Given problem | Set down each line from the one containing "Keep writing the" to the one containing "b = MB(); b.cham(XF, XF+.06, 7.86, 7.97, 1.12, 1.30, .008);", inclusive, exactly as written and with nothing further.

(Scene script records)
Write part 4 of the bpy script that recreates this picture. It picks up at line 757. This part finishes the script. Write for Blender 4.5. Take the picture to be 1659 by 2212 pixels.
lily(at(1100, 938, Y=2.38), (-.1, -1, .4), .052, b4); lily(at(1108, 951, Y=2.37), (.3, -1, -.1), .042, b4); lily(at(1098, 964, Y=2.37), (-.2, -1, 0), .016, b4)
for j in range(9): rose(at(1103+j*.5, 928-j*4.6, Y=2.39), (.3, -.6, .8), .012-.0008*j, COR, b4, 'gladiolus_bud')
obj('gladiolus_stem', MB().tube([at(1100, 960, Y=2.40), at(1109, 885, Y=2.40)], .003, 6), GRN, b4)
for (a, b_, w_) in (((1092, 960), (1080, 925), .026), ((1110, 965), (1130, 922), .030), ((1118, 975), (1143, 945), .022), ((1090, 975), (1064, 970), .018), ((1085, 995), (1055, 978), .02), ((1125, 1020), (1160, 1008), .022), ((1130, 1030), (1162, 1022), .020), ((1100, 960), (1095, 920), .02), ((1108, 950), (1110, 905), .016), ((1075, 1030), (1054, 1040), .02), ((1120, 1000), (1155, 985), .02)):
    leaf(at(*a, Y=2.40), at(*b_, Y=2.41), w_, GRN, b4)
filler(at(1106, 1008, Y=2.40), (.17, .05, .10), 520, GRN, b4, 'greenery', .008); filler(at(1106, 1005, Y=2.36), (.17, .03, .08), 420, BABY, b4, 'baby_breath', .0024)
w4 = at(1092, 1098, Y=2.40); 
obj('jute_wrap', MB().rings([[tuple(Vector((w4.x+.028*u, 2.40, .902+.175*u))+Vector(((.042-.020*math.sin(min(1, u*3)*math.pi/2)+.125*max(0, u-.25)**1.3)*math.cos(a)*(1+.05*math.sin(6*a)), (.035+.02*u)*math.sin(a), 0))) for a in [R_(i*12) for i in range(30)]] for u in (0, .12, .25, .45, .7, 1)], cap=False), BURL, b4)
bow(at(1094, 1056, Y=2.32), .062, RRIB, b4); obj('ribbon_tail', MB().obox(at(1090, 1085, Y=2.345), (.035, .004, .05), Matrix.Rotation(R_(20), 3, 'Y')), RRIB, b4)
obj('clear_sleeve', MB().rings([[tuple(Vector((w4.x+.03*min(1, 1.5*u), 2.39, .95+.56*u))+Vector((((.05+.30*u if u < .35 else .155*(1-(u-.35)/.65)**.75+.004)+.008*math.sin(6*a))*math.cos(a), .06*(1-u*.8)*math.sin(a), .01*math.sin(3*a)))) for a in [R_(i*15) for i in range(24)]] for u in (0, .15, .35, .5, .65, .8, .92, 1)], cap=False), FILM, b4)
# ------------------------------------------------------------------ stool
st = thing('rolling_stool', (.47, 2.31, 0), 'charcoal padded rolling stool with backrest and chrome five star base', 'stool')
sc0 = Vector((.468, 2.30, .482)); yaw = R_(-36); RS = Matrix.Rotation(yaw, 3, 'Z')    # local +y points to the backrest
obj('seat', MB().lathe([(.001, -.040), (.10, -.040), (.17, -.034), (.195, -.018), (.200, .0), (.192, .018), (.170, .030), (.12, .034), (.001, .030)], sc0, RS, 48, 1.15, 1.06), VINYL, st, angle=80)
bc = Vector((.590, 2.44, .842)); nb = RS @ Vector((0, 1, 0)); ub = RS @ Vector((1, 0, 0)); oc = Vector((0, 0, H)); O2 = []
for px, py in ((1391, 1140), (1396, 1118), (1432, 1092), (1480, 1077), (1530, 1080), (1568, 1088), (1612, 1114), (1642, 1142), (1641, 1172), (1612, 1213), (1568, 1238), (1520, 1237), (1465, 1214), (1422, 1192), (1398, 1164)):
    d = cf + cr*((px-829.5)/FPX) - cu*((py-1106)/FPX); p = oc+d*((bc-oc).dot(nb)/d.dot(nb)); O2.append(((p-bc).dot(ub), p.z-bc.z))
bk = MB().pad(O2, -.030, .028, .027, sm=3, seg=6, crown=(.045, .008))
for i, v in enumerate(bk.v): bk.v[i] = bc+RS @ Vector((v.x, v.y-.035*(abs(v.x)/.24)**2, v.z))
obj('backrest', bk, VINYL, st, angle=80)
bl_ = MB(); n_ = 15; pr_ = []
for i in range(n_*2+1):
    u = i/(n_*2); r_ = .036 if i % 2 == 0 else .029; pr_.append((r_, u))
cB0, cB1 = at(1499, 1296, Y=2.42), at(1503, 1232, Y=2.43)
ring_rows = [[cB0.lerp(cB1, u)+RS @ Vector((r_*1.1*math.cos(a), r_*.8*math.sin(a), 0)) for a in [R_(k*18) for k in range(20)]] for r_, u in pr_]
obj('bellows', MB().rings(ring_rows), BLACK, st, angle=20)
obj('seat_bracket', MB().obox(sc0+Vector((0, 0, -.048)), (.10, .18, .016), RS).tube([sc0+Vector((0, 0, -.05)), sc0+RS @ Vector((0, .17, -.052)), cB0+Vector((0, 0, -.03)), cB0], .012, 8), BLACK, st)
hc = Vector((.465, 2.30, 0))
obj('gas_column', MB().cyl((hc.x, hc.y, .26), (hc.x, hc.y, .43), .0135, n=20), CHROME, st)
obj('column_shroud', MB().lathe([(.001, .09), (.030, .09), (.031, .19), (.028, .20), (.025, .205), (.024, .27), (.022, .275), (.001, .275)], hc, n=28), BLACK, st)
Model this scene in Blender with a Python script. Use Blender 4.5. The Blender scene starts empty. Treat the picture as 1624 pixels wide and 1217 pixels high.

---

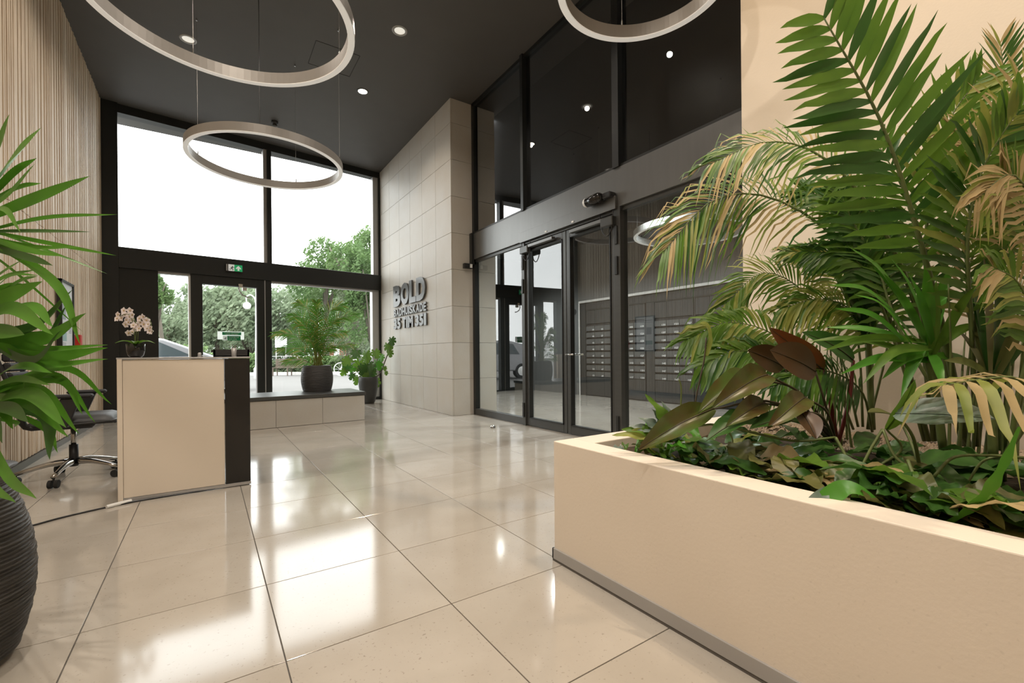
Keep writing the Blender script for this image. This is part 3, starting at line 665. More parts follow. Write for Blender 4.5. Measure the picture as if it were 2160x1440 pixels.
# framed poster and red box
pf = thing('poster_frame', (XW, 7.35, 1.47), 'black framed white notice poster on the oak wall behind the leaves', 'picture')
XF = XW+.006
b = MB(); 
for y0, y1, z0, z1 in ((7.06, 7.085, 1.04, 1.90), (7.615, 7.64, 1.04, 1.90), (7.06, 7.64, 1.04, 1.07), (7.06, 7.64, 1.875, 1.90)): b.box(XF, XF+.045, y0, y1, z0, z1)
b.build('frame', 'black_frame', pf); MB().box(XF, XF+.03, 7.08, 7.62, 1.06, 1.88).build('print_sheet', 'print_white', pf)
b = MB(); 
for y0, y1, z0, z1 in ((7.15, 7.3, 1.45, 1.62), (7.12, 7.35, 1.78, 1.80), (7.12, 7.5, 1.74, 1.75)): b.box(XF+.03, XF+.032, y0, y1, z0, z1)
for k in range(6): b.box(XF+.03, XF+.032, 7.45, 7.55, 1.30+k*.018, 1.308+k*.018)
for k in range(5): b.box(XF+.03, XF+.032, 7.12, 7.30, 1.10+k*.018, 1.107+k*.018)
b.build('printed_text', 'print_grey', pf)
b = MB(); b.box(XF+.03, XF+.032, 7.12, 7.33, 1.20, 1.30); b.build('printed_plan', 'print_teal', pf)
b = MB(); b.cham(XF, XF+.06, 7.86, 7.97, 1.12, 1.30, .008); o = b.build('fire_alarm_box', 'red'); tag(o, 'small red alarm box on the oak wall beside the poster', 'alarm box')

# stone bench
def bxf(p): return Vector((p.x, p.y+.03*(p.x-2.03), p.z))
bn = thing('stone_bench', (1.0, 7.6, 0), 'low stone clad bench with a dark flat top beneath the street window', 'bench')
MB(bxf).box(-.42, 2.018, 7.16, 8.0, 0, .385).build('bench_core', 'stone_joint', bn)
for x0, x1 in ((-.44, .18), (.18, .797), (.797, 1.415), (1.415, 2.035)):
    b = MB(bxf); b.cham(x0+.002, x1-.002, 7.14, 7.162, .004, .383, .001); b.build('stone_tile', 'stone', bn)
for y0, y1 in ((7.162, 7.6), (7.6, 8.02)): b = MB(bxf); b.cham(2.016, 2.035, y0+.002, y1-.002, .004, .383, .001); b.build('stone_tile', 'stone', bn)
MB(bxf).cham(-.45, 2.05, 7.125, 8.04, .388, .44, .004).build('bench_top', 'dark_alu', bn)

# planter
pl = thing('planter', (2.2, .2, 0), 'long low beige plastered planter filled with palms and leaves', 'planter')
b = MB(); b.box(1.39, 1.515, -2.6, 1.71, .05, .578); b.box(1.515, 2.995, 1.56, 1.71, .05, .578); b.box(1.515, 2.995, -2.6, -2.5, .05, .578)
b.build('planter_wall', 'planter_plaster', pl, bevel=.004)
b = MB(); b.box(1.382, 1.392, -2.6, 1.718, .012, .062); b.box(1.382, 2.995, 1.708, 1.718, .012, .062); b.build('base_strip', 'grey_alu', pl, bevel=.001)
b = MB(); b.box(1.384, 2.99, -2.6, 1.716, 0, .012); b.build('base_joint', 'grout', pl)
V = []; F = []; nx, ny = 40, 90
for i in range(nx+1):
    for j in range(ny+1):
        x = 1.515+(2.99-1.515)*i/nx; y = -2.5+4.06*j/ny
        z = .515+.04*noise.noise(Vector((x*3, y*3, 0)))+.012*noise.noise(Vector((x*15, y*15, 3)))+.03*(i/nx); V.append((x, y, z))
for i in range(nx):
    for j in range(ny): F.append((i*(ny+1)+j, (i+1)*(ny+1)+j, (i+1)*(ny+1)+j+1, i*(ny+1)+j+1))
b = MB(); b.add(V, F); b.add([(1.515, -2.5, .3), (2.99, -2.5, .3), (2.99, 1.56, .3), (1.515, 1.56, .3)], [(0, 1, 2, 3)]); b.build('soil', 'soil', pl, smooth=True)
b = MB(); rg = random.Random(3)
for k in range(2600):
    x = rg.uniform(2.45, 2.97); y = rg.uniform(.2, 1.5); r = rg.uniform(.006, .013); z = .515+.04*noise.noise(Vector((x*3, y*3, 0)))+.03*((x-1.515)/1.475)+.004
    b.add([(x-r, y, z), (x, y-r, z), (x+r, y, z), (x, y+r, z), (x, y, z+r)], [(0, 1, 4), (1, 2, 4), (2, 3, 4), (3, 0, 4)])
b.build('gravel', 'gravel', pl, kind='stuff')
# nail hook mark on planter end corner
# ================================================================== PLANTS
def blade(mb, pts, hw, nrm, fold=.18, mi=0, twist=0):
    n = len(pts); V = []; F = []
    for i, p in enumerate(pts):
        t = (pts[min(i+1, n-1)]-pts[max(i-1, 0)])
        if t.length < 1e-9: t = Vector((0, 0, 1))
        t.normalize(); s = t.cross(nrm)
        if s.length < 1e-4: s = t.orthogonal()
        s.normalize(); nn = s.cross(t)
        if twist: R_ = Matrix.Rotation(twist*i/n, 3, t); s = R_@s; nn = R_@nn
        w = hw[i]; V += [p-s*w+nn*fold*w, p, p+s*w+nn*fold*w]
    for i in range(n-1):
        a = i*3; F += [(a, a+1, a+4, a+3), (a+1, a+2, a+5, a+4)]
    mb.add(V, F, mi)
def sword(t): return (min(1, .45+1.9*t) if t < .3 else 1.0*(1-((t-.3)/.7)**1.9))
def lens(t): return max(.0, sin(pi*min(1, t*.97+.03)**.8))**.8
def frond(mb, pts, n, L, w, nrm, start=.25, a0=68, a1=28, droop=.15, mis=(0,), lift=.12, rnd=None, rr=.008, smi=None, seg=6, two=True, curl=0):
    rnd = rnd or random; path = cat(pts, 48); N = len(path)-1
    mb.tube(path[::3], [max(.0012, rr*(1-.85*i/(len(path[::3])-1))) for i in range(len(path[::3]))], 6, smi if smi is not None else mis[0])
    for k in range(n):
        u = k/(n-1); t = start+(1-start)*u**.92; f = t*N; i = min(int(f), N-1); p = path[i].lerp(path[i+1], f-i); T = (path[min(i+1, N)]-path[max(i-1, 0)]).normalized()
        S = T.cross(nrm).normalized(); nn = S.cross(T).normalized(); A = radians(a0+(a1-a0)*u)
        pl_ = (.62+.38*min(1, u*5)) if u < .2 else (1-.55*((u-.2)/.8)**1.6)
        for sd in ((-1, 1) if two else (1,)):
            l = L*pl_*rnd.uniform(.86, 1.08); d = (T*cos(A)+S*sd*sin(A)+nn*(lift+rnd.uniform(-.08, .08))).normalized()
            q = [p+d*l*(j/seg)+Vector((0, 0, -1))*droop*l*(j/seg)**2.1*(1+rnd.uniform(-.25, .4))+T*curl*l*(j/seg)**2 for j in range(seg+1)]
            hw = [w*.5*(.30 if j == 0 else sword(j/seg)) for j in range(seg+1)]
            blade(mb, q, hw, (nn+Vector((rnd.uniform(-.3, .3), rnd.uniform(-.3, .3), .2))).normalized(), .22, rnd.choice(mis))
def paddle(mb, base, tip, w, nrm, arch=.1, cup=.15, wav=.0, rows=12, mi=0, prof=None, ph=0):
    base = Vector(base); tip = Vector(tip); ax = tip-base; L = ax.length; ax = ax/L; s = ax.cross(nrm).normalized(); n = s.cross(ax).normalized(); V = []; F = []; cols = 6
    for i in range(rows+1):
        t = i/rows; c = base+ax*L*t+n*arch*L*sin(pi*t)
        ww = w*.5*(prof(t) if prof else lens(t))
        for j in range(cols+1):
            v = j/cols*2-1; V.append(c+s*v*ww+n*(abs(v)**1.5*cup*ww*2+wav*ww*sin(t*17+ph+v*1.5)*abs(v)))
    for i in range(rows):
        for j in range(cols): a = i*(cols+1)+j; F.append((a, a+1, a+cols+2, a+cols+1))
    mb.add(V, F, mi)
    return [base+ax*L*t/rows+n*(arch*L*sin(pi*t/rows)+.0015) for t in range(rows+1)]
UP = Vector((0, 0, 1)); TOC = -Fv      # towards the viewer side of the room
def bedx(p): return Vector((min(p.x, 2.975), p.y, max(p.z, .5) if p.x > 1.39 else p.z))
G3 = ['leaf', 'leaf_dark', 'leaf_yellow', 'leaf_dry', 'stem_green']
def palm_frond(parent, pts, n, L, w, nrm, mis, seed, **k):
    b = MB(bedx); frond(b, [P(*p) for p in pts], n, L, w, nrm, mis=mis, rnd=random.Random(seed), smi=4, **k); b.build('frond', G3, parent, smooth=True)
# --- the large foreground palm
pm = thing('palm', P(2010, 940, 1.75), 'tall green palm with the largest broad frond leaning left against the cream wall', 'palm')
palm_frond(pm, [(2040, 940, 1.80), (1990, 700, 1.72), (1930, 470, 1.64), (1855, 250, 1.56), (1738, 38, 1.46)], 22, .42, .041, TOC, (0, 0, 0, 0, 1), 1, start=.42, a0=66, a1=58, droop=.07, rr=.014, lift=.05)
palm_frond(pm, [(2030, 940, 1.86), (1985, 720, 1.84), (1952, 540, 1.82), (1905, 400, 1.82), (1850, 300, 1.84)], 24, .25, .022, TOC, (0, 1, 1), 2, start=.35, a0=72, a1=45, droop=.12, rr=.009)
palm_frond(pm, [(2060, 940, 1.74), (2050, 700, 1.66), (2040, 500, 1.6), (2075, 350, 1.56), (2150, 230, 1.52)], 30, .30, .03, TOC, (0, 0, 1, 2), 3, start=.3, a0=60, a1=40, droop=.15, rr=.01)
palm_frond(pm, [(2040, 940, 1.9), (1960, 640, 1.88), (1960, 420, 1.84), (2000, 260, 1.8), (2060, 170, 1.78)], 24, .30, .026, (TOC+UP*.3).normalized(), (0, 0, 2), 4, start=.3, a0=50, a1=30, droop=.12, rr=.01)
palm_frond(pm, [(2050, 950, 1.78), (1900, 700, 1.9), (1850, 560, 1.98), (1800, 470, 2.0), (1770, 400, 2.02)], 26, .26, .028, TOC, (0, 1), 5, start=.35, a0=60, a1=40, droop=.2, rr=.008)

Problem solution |
Keep writing the Blender script for this image. This is part 3, starting at line 665. More parts follow. Write for Blender 4.5. Measure the picture as if it were 2160x1440 pixels.
# framed poster and red box
pf = thing('poster_frame', (XW, 7.35, 1.47), 'black framed white notice poster on the oak wall behind the leaves', 'picture')
XF = XW+.006
b = MB(); 
for y0, y1, z0, z1 in ((7.06, 7.085, 1.04, 1.90), (7.615, 7.64, 1.04, 1.90), (7.06, 7.64, 1.04, 1.07), (7.06, 7.64, 1.875, 1.90)): b.box(XF, XF+.045, y0, y1, z0, z1)
b.build('frame', 'black_frame', pf); MB().box(XF, XF+.03, 7.08, 7.62, 1.06, 1.88).build('print_sheet', 'print_white', pf)
b = MB(); 
for y0, y1, z0, z1 in ((7.15, 7.3, 1.45, 1.62), (7.12, 7.35, 1.78, 1.80), (7.12, 7.5, 1.74, 1.75)): b.box(XF+.03, XF+.032, y0, y1, z0, z1)
for k in range(6): b.box(XF+.03, XF+.032, 7.45, 7.55, 1.30+k*.018, 1.308+k*.018)
for k in range(5): b.box(XF+.03, XF+.032, 7.12, 7.30, 1.10+k*.018, 1.107+k*.018)
b.build('printed_text', 'print_grey', pf)
b = MB(); b.box(XF+.03, XF+.032, 7.12, 7.33, 1.20, 1.30); b.build('printed_plan', 'print_teal', pf)
b = MB(); b.cham(XF, XF+.06, 7.86, 7.97, 1.12, 1.30, .008); o = b.build('fire_alarm_box', 'red'); tag(o, 'small red alarm box on the oak wall beside the poster', 'alarm box')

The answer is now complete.